Der Antragsteller hat nicht geltend gemacht, zu diesen Gruppen zu gehören. Er ist insbesondere nicht als Verteidiger
zu behandeln, denn der Begriff des Verteidigers ist zwangsläufig konkret an eine Strafsache und an die Person eines
Strafgefangenen gekoppelt. Nach seinem insoweit pauschal gehaltenen Antragsvorbringen ohne Bezugnahme auf
ein strafrechtliches Mandat ist eine Verletzung von § 27 NJVollzG als Verteidigerrecht nicht gegeben. Die Erteilung
einer Untervollmacht durch Rechtsanwalt D. bei einzelnen Mandaten begründet allein keine Verteidigerstellung. Zwar
kann die Erteilung einer strafrechtlichen Vollmacht auch die Befugnis einschließen, durch Untervollmacht einen
weiteren Verteidiger zu beauftragen (BGH StraFo 2006, 454). Ist der Unterbevollmächtigte jedoch kein Rechtsanwalt,
erlangt er eine dem Verteidiger gleichkommende Stellung erst unter den Voraussetzungen des § 138 Abs. 2 StPO.
Dass in auch nur einem der Fälle, in denen der Antragsteller derzeit von Rechtsanwalt D. unterbevollmächtigt ist,
eine gerichtliche Genehmigung nach § 138 Abs. 2 S. 1 StPO erteilt wäre, hat der Antragsteller nicht vorgetragen und
ist auch sonst nicht ersichtlich.
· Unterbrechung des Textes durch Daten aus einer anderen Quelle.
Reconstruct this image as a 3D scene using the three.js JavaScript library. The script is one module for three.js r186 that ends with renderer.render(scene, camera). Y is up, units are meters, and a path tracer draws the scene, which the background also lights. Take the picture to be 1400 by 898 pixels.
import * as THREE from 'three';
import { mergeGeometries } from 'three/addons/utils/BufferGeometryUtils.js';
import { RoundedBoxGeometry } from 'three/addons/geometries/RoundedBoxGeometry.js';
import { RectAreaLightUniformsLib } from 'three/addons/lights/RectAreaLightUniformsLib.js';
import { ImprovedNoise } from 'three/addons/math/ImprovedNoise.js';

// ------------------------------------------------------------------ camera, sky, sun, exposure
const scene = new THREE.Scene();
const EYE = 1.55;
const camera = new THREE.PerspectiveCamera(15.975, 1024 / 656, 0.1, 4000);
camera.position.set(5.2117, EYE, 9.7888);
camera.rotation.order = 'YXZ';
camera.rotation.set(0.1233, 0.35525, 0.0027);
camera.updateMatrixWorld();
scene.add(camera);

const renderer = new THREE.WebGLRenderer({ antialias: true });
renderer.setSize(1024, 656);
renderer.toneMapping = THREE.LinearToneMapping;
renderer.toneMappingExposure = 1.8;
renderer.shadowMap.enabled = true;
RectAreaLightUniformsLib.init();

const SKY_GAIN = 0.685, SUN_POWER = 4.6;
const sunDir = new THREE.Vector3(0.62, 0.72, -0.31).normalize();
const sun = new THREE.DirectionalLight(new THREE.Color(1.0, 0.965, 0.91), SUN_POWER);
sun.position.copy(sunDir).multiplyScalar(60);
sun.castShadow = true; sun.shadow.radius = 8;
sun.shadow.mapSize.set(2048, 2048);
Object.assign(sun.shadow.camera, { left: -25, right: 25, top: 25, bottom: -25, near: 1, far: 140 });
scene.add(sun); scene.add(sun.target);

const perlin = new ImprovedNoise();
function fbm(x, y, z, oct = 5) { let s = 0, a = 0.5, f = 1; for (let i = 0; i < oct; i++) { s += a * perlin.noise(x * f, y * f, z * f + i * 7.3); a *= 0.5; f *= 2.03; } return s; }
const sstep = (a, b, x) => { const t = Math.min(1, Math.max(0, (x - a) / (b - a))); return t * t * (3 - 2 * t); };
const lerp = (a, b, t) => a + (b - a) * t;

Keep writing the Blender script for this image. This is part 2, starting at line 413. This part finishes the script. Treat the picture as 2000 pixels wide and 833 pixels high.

Ob dem Antragsteller eine solche Genehmigung nach den Grundsätzen der
Entscheidung des Bundesverfassungsgerichts vom 26. Februar 2006 (2 BvR 951/04, NJW 2006, 1502) regelmäßig
erteilt werden müsste, ist für die hier zu treffende Entscheidung unerheblich. Denn für die Erteilung der Genehmigung
nach § 138 Abs. 2 S. 1 StPO sind weder die Antragsgegnerin noch die mit dem Antrag auf gerichtliche Entscheidung
nach §§ 102 NJVollzG, 109 ff StVollzG befassten Gerichte zuständig, sondern das mit der konkreten Strafsache,
auf das sich das Mandatsverhältnis bezieht, betraute Gericht.
Der Senat brauchte daher nicht zu entscheiden, ob in Fällen der notwendigen Verteidigung, in denen ein
Rechtsassessor nach § 138 Abs. 2 StPO nur gemeinschaftlich mit einem Rechtsanwalt (oder einem Rechtslehrer an
einer deutschen Hochschule) zum Verteidiger gewählt werden darf, dem Rechtsassessor dieselben eigenen
Besuchsrechte wie dem anwaltlichen Verteidiger zustehen (dafür im Fall eines Steuerberaters z.B. KG JR 1988,
391).
3.
Die Kostenentscheidung folgt aus §§ 102 NJVollzG, 121 Abs. 2 S. 1 StVollzG, die Festsetzung des
Gegenstandswerts aus §§ 1 Nr. 8, 52 Abs. 1, 60, 65 GKG.